Remember Me is not that.
So far(chapter 5, several hours in, maybe something opens up, IDK yet but it's not a long game I hear I gotta be 3/5ths of the way there), you have these 3 immutable strings of combos: XXX, XYYXYY, and YXYXY. You can change up what each one does in the combo lab when the game gives them to you(the game is big on dictating at you when and where EXACTLY you can use abilities). Say you want XXX to do a lot of damage, you put the power Pressens(uggggh) on both the first two Xs, and then perhaps a chain Pressen at the end(which doubles the effect of the last Pressen). There are Pressens that give you health, ones that speed up the cooling abilities on your Sensens(uggggh), and again, the chaining one.
These combo strings are immutable. You can not switch them up. Once you start one, you have to complete it or it'll just reset to some other combo string. You can also only do one combo on one person. So if you do the YXY, dodge, and you try the XY finisher on another guy, it'll just reset. It's not like God of War where you can finish a combo with Triangle at any time in the standard Square button weak attacks, depending on the context of the situation and your timing; no you get three strings, and there's no deviating from them. Also, did I mention the camera gets really close in small spaces and kinda sucks at keeping an eye on everybody without you babysitting it all the time? Also, did I mention there isn't a lock-on? Also, did I mention the auto-lock on thing kinda sucks ass? So what you get is a lot of half-started combos when it's a group of three guys because you're always dodging attacks and your strings reset when you hit another guy or dodge the wrong thing. Not to mention the combo strings have to be hit like a rhythm game, so you spent most of the longer strings looking at the button input bar at the bottom instead of on the screen, praying to God you input this shit right and nobody interrupts you. And the sound effects and animations are REALLY fuckin' weak for combat.

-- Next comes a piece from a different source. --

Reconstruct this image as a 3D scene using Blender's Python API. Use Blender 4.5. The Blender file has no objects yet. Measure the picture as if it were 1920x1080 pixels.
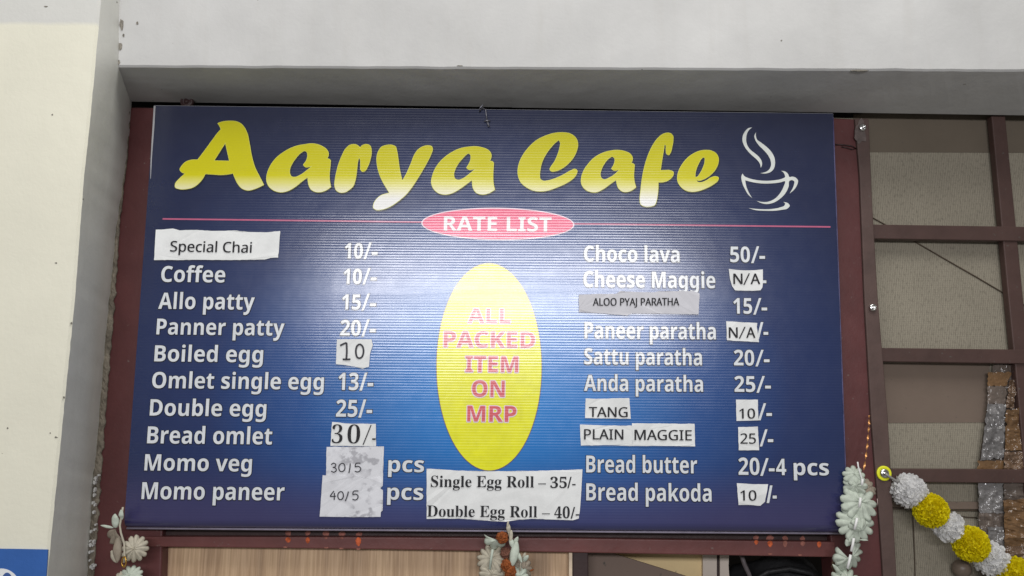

In Batman, you feel like fricken' BATMAN when you flying around the room, smacking armored guards and ninjas with your backflip kicks and gadgets and shit; in Remember Me you feel like a 12-year old girl in a slap fight. It's one-dimensional, repetitive, frustrating, stiff, and just plain bad.
The non-platforming/boring immutable strings of combat is occasionally broken up by the world's most rudimentary stealth sections or "puzzles" where you just follow the only path, hit a switch, and go about your way("GREAT JOB, NILIAN" constant voice in your head guy compliments). There's also these the memory remixes, which may be the single interesting element in the game, and it's mostly trial-and-error for the pre-determined elements the game allows you to mess with, and there's only 4 of 'em I hear, I've already played 2. "Neat" would be the word for those.
And it's got some great art, but it's REALLY linear. And you know I'm the last dude to complain about games being linear, but this shit gives FFXIII a run for it's money. Just lots and lots of pretty artwork. Your play space is so closed off and restricted and tiny, you never believe for a minute this is an actual world, despite all the nice set dressings.
This game does NOTHING well. Absolutely nothing. An interesting concept/cool female protagonist design and voice acting are not enough to save complete mediocrity.